Something to Sit With
God gives gifts to every believer. Not to some. Not to the impressive ones. Every single one.
And those gifts have one purpose. Building up the body of Christ. Making disciples. Growing together into maturity.
Not spectators. Participants. Not consumers. Contributors. Not professionals doing ministry while everyone watches. Every saint equipped for the work.
The body has many members. The foot can’t say it doesn’t belong. The eye can’t say it has no need of the hand. God arranged every part as he chose. And the parts we think are weaker? Those are the ones he calls indispensable.
Bring what you have. A hymn. A lesson. A word of encouragement. A prayer. A meal. A conversation that points someone to Jesus.
Let all things be done for building up.
“And he gave the apostles, the prophets, the evangelists, the shepherds and teachers, to equip the saints for the work of ministry, for building up the body of Christ.” (Ephesians 4:11-12, ESV)
Frequently Asked Questions
What are the five gifts in Ephesians 4?
Paul lists apostles, prophets, evangelists, shepherds, and teachers. These are not positions of authority for their own sake. They are gifts Christ gave to the church to equip every believer for the work of ministry and to build up the body.
Is prophecy the same as predicting the future?
Not in the way Paul uses it. In 1 Corinthians 14:3, Paul defines prophecy as speaking to people for their upbuilding, encouragement, and consolation. It is truth-telling that strengthens the body.

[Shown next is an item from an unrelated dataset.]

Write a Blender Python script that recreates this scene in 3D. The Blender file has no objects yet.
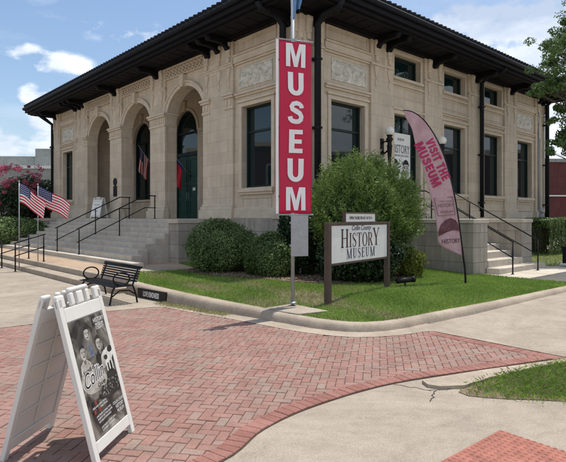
import bpy, bmesh, math, random
import numpy as np
from mathutils import Vector, Matrix
from mathutils.geometry import tessellate_polygon
random.seed(7); RNG = np.random.default_rng(7)
S = bpy.context.scene; COL = S.collection
R = math.radians
E = 1.70                                    # eye height above the pavement

# ------------------------------------------------------------------ camera
cd = bpy.data.cameras.new('camera'); cam = bpy.data.objects.new('camera', cd); COL.objects.link(cam)
cam.location = (0, 0, E); cam.rotation_euler = (R(90), 0, 0)
cd.sensor_width = 36; cd.lens = 33.2; cd.shift_y = -0.0247; cd.clip_end = 2000; cd.clip_start = 0.05
S.camera = cam
# ------------------------------------------------------------------ light
SUN_EL = R(73.5); sun_dir = Vector((0.72*math.cos(SUN_EL), 0.69*math.cos(SUN_EL), math.sin(SUN_EL))).normalized()
sd = bpy.data.lights.new('sun', 'SUN'); sd.energy = 3.4; sd.angle = R(0.5); sd.color = (1.0, 0.95, 0.87)
sun = bpy.data.objects.new('sun', sd); COL.objects.link(sun); sun.location = (20, 20, 60)
sun.rotation_euler = sun_dir.to_track_quat('Z', 'Y').to_euler()
S.view_settings.view_transform = 'Standard'; S.view_settings.look = 'None'
S.view_settings.gamma = 1; S.view_settings.exposure = 0.45; S.view_settings.use_curve_mapping = False

W = bpy.data.worlds.new('World'); S.world = W; W.use_nodes = True
def build_world():
    nt = W.node_tree; N = nt.nodes; L = nt.links; N.clear()
    out = N.new('ShaderNodeOutputWorld'); bg = N.new('ShaderNodeBackground'); L.new(bg.outputs[0], out.inputs[0])
    bg.inputs[1].default_value = 0.11
    sky = N.new('ShaderNodeTexSky'); sky.sky_type = 'NISHITA'; sky.sun_disc = False
    sky.sun_elevation = SUN_EL; sky.sun_rotation = math.atan2(0.72, 0.69); sky.air_density = 1.15; sky.dust_density = 0.9; sky.ozone_density = 2.4
    tc = N.new('ShaderNodeTexCoord')
    def math_(op, a, b=None):
        n = N.new('ShaderNodeMath'); n.operation = op
        for i, v in enumerate((a, b)):
            if v is None: continue
            if isinstance(v, (int, float)): n.inputs[i].default_value = v
            else: L.new(v, n.inputs[i])
        return n.outputs[0]
    sep = N.new('ShaderNodeSeparateXYZ'); L.new(tc.outputs['Generated'], sep.inputs[0])
    def noise(scale, detail, rough, zs, off=0.0, dist=0.0):
        mp = N.new('ShaderNodeMapping'); mp.inputs['Scale'].default_value = (1, 1, zs); mp.inputs['Location'].default_value = (off, off*.7, 0)
        L.new(tc.outputs['Generated'], mp.inputs[0])
        n = N.new('ShaderNodeTexNoise'); n.inputs['Scale'].default_value = scale; n.inputs['Detail'].default_value = detail
        n.inputs['Roughness'].default_value = rough; n.inputs['Distortion'].default_value = dist
        L.new(mp.outputs[0], n.inputs['Vector']); return n.outputs[0]
    n1 = noise(11, 9, 0.55, 1.8)
    # individual cumulus puffs: direction (x, y, z) and radii
    total = None
    def d(px, py):
        v = Vector(((px-283)/522, 1, (217-py)/522)); return v.normalized()
    for (px, py, rx, rz, wgt) in ((33, 56, .042, .020, 1.2), (57, 64, .055, .020, 1.2), (40, 98, .032, .032, 1.2), (5, 140, .14, .028, .9), (44, 118, .05, .03, .8),
                             (150, 35, .12, .02, .5), (530, 40, .16, .04, 1.2), (570, 80, .12, .12, 1.3), (480, 22, .10, .03, .9), (560, 130, .1, .08, 1.2)):
        c = d(px, py)
        mp = N.new('ShaderNodeVectorMath'); mp.operation = 'SUBTRACT'; L.new(tc.outputs['Generated'], mp.inputs[0]); mp.inputs[1].default_value = c
        m2 = N.new('ShaderNodeVectorMath'); m2.operation = 'DIVIDE'; L.new(mp.outputs[0], m2.inputs[0]); m2.inputs[1].default_value = (rx, rx, rz)
        m3 = N.new('ShaderNodeVectorMath'); m3.operation = 'LENGTH'; L.new(m2.outputs[0], m3.inputs[0])
        v = math_('MULTIPLY', math_('SUBTRACT', 1.3, m3.outputs['Value']), wgt)
        v = math_('MAXIMUM', v, 0.0)
        total = v if total is None else math_('MAXIMUM', total, v)
    n1b = noise(24, 10, .6, 1.6, 2.0)
    nn = math_('ADD', math_('MULTIPLY', math_('SUBTRACT', n1, .5), 2.4), math_('MULTIPLY', math_('SUBTRACT', n1b, .5), 1.6))
    dens = math_('MAXIMUM', math_('MULTIPLY', math_('SUBTRACT', math_('ADD', math_('MINIMUM', total, .75), nn), .32), math_('MULTIPLY', math_('MINIMUM', total, .5), 4.6)), 0.0)
    # broken bright cloud added behind the viewer, unseen, to light the shaded facades
    back = math_('MAXIMUM', math_('MULTIPLY', math_('SUBTRACT', 0.05, sep.outputs[1]), 2.2), 0.0)
    back = math_('MULTIPLY', math_('MINIMUM', back, 1.0), math_('ADD', math_('MULTIPLY', math_('SUBTRACT', noise(2.2, 6, .6, 1.4, 5.0), .45), 4.0), .45))
    dens = math_('ADD', dens, math_('MAXIMUM', back, 0.0))
    thin = math_('MULTIPLY', math_('SUBTRACT', noise(3.0, 8, .62, 3.2, 3.1, .6), 0.50), 1.5)     # thin veils everywhere
    right = math_('MULTIPLY', math_('MAXIMUM', math_('ADD', sep.outputs[0], -.10), 0), 1.1)
    dens = math_('ADD', dens, math_('ADD', math_('MAXIMUM', thin, 0), right))
    cl = N.new('ShaderNodeClamp'); L.new(dens, cl.inputs[0]); cl.inputs[2].default_value = 0.93
    tone = N.new('ShaderNodeMix'); tone.data_type = 'RGBA'
    hi = math_('MULTIPLY', math_('MAXIMUM', math_('SUBTRACT', sep.outputs[2], .29), 0.0), math_('MAXIMUM', math_('MULTIPLY', sep.outputs[0], 28.0), 0.0))
    tf = N.new('ShaderNodeClamp'); L.new(math_('SUBTRACT', math_('MULTIPLY', math_('ADD', noise(6, 6, .6, 2.2, 7.0), -.28), 2.0), hi), tf.inputs[0]); L.new(tf.outputs[0], tone.inputs[0])
    tone.inputs[6].default_value = (3.9, 4.6, 5.8, 1); tone.inputs[7].default_value = (9.0, 9.2, 9.4, 1)
    mx = N.new('ShaderNodeMix'); mx.data_type = 'RGBA'
    L.new(cl.outputs[0], mx.inputs[0]); L.new(sky.outputs[0], mx.inputs[6]); L.new(tone.outputs[2], mx.inputs[7])
    L.new(mx.outputs[2], bg.inputs[0])
build_world()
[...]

Paul says everyone can prophesy (1 Corinthians 14:31).
What does “building up” mean in the New Testament?
The Greek word is oikodomē, which means edification or construction. Paul uses it repeatedly to describe the purpose of spiritual gifts. The picture is a house being built, each member contributing something that strengthens the whole structure.
Does every Christian have a spiritual gift?

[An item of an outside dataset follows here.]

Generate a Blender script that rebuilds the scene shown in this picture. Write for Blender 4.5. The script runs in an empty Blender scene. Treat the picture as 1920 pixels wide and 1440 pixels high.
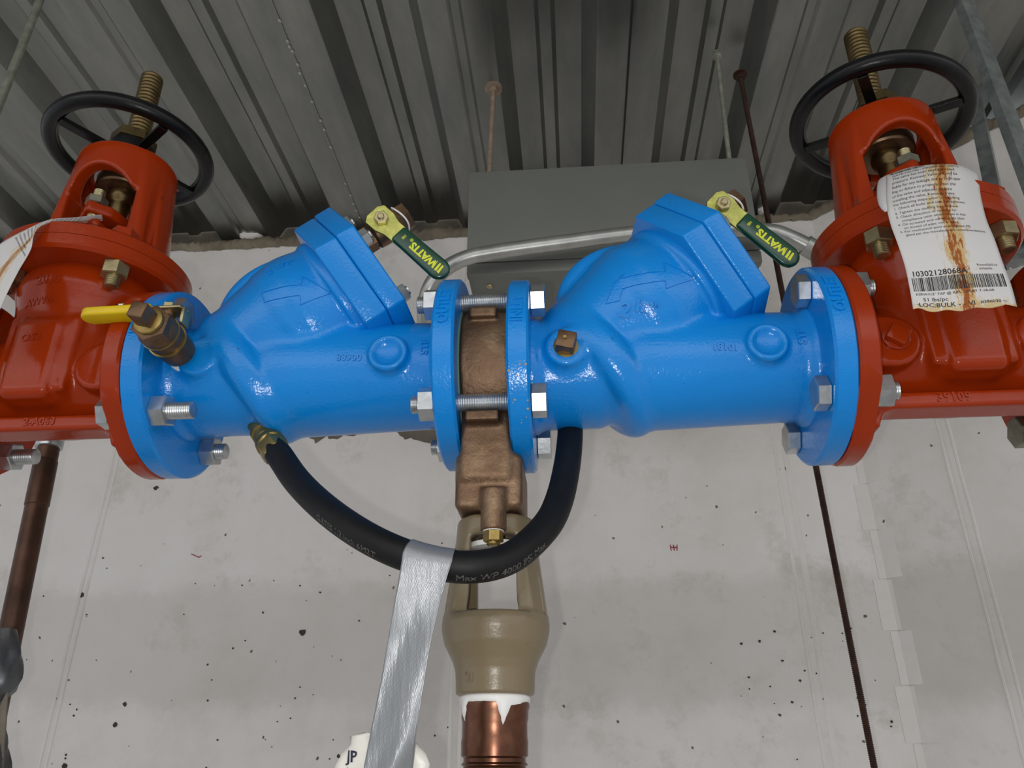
import bpy, bmesh, math, random
import numpy as np
from mathutils import Vector, Matrix, Euler
from mathutils.bvhtree import BVHTree

# ------------------------------------------------------------------ camera, world, lights
S = bpy.context.scene
COL = S.collection
CAMZ = 1.5                                  # eye height; all mm coordinates below are measured from the eye
PITCH, YAW = math.radians(26.0), math.radians(4.6)
cam_d = bpy.data.cameras.new('camera'); cam = bpy.data.objects.new('camera', cam_d); COL.objects.link(cam)
cam.location = (0, 0, CAMZ); cam.rotation_euler = (math.radians(90) + PITCH, 0, YAW)
cam_d.sensor_width = 36.0; cam_d.lens = 36.0 * 1456 / 1920; cam_d.clip_start = 0.02; cam_d.clip_end = 50
S.camera = cam

w = bpy.data.worlds.new('world'); S.world = w; w.use_nodes = True
w.node_tree.nodes['Background'].inputs[0].default_value = (0.80, 0.84, 0.90, 1)
w.node_tree.nodes['Background'].inputs[1].default_value = 0.76

def light(name, kind, loc, power, size=0.01, rot=(0, 0, 0), color=(1, 1, 1), sizey=None):
    d = bpy.data.lights.new(name, kind); d.energy = power; d.color = color
    if kind == 'AREA':
        d.size = size
        if sizey: d.shape = 'RECTANGLE'; d.size_y = sizey
    else:
        d.shadow_soft_size = size
    o = bpy.data.objects.new(name, d); COL.objects.link(o); o.location = loc; o.rotation_euler = rot
    return o
# the phone's own LED flash, beside the lens, and two added area lamps behind the camera that brighten the wall
light('phone_flash', 'POINT', (-0.020, -0.005, CAMZ - 0.012), 6.0, 0.004, color=(1.0, 0.985, 0.96))
light('fill_light', 'AREA', (-0.7, -0.9, 2.45), 11.0, 2.6, (math.radians(48), 0, math.radians(-14)), (1.0, 0.97, 0.93), 1.4)
light('fill_light_far', 'AREA', (1.5, -0.9, 2.45), 9.0, 2.4, (math.radians(50), 0, math.radians(25)), (1.0, 0.96, 0.92), 1.3)

vs = S.view_settings
vs.view_transform = 'Standard'; vs.look = 'None'; vs.gamma = 1.0; vs.exposure = -0.06
try: vs.use_curve_mapping = False
except Exception: pass

# ------------------------------------------------------------------ helpers
MM = 0.001
def wpos(x, y, z): return Vector((x * MM, y * MM, z * MM + CAMZ))

def tag(o, label=None, cat=None, group=None, kind=None):
    if label: o['label'] = label
    if cat: o['category'] = cat
    if group: o['group'] = group
    if kind: o['kind'] = kind
    return o

def thing(name, label, cat, loc, rot=(0, 0, 0), group=None):
    o = bpy.data.objects.new(name, None); COL.objects.link(o); o.empty_display_size = 0.02
    o.location = wpos(*loc); o.rotation_euler = rot
    return tag(o, label, cat, group)

def obj_from(name, verts, faces, mat, parent=None, smooth=True, angle=35, uvs=None):
    """verts in millimetres; top-level meshes are in eye-relative mm, children in their thing's local mm"""
    me = bpy.data.meshes.new(name)
    v = np.asarray(verts, dtype=np.float64) * MM
    org = None
    if parent is None:
        org = (v.min(0) + v.max(0)) / 2; org[2] = v[:, 2].min(); v = v - org
    me.from_pydata(v.tolist(), [], [list(map(int, f)) for f in faces])
    me.validate(clean_customdata=False); me.update()
    if smooth:
        me.shade_smooth()
        if angle < 179: sharp_edges(me, angle)
    o = bpy.data.objects.new(name, me); COL.objects.link(o)
    if mat: me.materials.append(mat)
    if parent is not None: o.parent = parent
    else: o.location = Vector(org) + Vector((0, 0, CAMZ))
    return o

def sharp_edges(me, angle):
    bm = bmesh.new(); bm.from_mesh(me)
    lim = math.radians(angle)
    for e in bm.edges:
        if len(e.link_faces) == 2:
            e.smooth = e.calc_face_angle(0) < lim
        else: e.smooth = True
    bm.to_mesh(me); bm.free()

def merge(*parts):
    V, Fc = [], []; n = 0
    for v, f in parts:
        v = np.asarray(v, float).reshape(-1, 3); V.append(v); Fc += [[i + n for i in q] for q in f]; n += len(v)
    return np.concatenate(V), Fc

def frame_from(axis, hint=(0, 0, 1)):
    a = np.array(axis, float); a /= np.linalg.norm(a)
    h = np.array(hint, float)
    if abs(a @ h) > 0.95 * np.linalg.norm(h): h = np.array([0, 1.0, 0])
    u = np.cross(h, a); u /= np.linalg.norm(u); v = np.cross(a, u)
    return u, v, a

def lathe(profile, c=(0, 0, 0), axis=(0, 0, 1), n=48, closed=False, rot0=0.0):
    """profile: list of (r, h)"""
    u, v, a = frame_from(axis); c = np.array(c, float)
    T = np.linspace(0, 2 * math.pi, n, endpoint=False) + rot0
    V = []; F_ = []
    for r, h in profile:
        for t in T: V.append(c + a * h + u * r * math.cos(t) + v * r * math.sin(t))
    m = len(profile)
    for i in range(m - 1 if not closed else m):
        j = (i + 1) % m
        for k in range(n):
            k2 = (k + 1) % n
            F_.append([i * n + k, i * n + k2, j * n + k2, j * n + k])
    if not closed:
        if profile[0][0] > 1e-4: F_.append([k for k in range(n)][::-1])
        if profile[-1][0] > 1e-4: F_.append([(m - 1) * n + k for k in range(n)])
    return np.array(V), F_

def cyl(p0, p1, r, n=32, bev=0.0, r2=None):
    p0 = np.array(p0, float); p1 = np.array(p1, float); L = np.linalg.norm(p1 - p0); r2 = r if r2 is None else r2
    pr = [(r, 0), (r2, L)] if bev <= 0 else [(r - bev, 0), (r, bev), (r2, L - bev), (r2 - bev, L)]
    return lathe(pr, p0, p1 - p0, n)

def hexprism(p0, axis, af, h, rot0=0.0, bev=1.2):
    """hexagonal nut, chamfered at both ends"""
    R = af / math.sqrt(3)
    prof = [(R * 0.90, 0), (R, bev * 0.55), (R, h - bev * 0.55), (R * 0.90, h)]
    return lathe(prof, p0, axis, 6, rot0=rot0)

def thread(p0, p1, r, pitch=1.8, depth=0.9, n=20):
    p0 = np.array(p0, float); p1 = np.array(p1, float); L = np.linalg.norm(p1 - p0)
    k = max(2, int(L / pitch)); pr = [(r - depth - .6, 0)]
    for i in range(k):
        pr.append((r - depth, (i + .12) * L / k)); pr.append((r, (i + .42) * L / k)); pr.append((r, (i + .58) * L / k)); pr.append((r - depth, (i + .88) * L / k))
    pr.append((r - depth - .6, L))
    return lathe(pr, p0, p1 - p0, n)

def sphere(c, r, n=16, m=10, sc=(1, 1, 1)):
    V = []; F_ = []
    for i in range(m + 1):
        ph = math.pi * i / m
        for k in range(n):
            t = 2 * math.pi * k / n
            V.append((c[0] + sc[0] * r * math.sin(ph) * math.cos(t), c[1] + sc[1] * r * math.sin(ph) * math.sin(t), c[2] + sc[2] * r * math.cos(ph)))
    for i in range(m):
        for k in range(n):
            F_.append([i * n + k, (i + 1) * n + k, (i + 1) * n + (k + 1) % n, i * n + (k + 1) % n])
    return np.array(V), F_

def box(lo, hi, bev=0.0, M=None):
    bm = bmesh.new(); bmesh.ops.create_cube(bm, size=1)
    c = [(a + b) / 2 for a, b in zip(lo, hi)]; s = [abs(b - a) for a, b in zip(lo, hi)]
    for v in bm.verts: v.co = Vector((v.co.x * s[0] + c[0], v.co.y * s[1] + c[1], v.co.z * s[2] + c[2]))
    if bev > 0: bmesh.ops.bevel(bm, geom=bm.edges[:], offset=bev, segments=2, affect='EDGES', profile=0.5)
    if M is not None:
        for v in bm.verts: v.co = M @ v.co
    bm.verts.ensure_lookup_table()
    V = np.array([v.co[:] for v in bm.verts]); F_ = [[v.index for v in f.verts] for f in bm.faces]; bm.free()
    return V, F_

def prism(poly, c, u, v, n, t, bev=0.0):
    """polygon (list of 2D) in the u,v plane at c, extruded t along n"""
    bm = bmesh.new(); c, u, v, n = (Vector(q) for q in (c, u, v, n))
    lo = [bm.verts.new(c + u * p[0] + v * p[1]) for p in poly]; hi = [bm.verts.new(c + u * p[0] + v * p[1] + n * t) for p in poly]
    k = len(poly)
    bm.faces.new(lo[::-1]); bm.faces.new(hi)
    for i in range(k): bm.faces.new([lo[i], lo[(i + 1) % k], hi[(i + 1) % k], hi[i]])
    bmesh.ops.recalc_face_normals(bm, faces=bm.faces)
    if bev > 0: bmesh.ops.bevel(bm, geom=bm.edges[:], offset=bev, segments=3, affect='EDGES', profile=0.5)
    bm.verts.index_update()
    V = np.array([q.co[:] for q in bm.verts]); F_ = [[q.index for q in f.verts] for f in bm.faces]; bm.free()
    return V, F_

def catmull(P, n):
    P = np.array(P, float); Q = np.vstack([2 * P[0] - P[1], P, 2 * P[-1] - P[-2]]); out = []
    segs = len(P) - 1
    for s in np.linspace(0, segs - 1e-9, n):
        i = int(s); t = s - i; a, b, c, d = Q[i], Q[i + 1], Q[i + 2], Q[i + 3]
        out.append(0.5 * ((2 * b) + (-a + c) * t + (2 * a - 5 * b + 4 * c - d) * t * t + (-a + 3 * b - 3 * c + d) * t ** 3))
    return np.array(out)

def tube(path, r, n=20, cap=True):
    P = np.array(path, float); m = len(P); rr = np.full(m, r) if np.isscalar(r) else np.array(r)
    T = np.gradient(P, axis=0); T /= np.linalg.norm(T, axis=1)[:, None]
    u = frame_from(T[0])[0]; V = []; F_ = []
    for i in range(m):
        u = u - T[i] * (u @ T[i]); u /= np.linalg.norm(u); v = np.cross(T[i], u)
        for k in range(n):
            t = 2 * math.pi * k / n; V.append(P[i] + rr[i] * (u * math.cos(t) + v * math.sin(t)))
    for i in range(m - 1):
        for k in range(n): F_.append([i * n + k, i * n + (k + 1) % n, (i + 1) * n + (k + 1) % n, (i + 1) * n + k])
    if cap: F_.append(list(range(n))[::-1]); F_.append([(m - 1) * n + k for k in range(n)])
    return np.array(V), F_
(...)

Yes. Paul makes clear in both Ephesians 4 and 1 Corinthians 12 that every believer has been given gifts by the Spirit for the common good. No one is left out. No one is unnecessary. Every member of the body has a role.
Why does Paul compare the church to a human body?
In 1 Corinthians 12:12-31, Paul uses the body metaphor to show that every member is necessary. No gift is more important than another. The foot can’t quit because it isn’t a hand. The eye can’t dismiss the hand. God arranged every part as he chose, and the parts that seem weaker are indispensable. The point is participation, not hierarchy.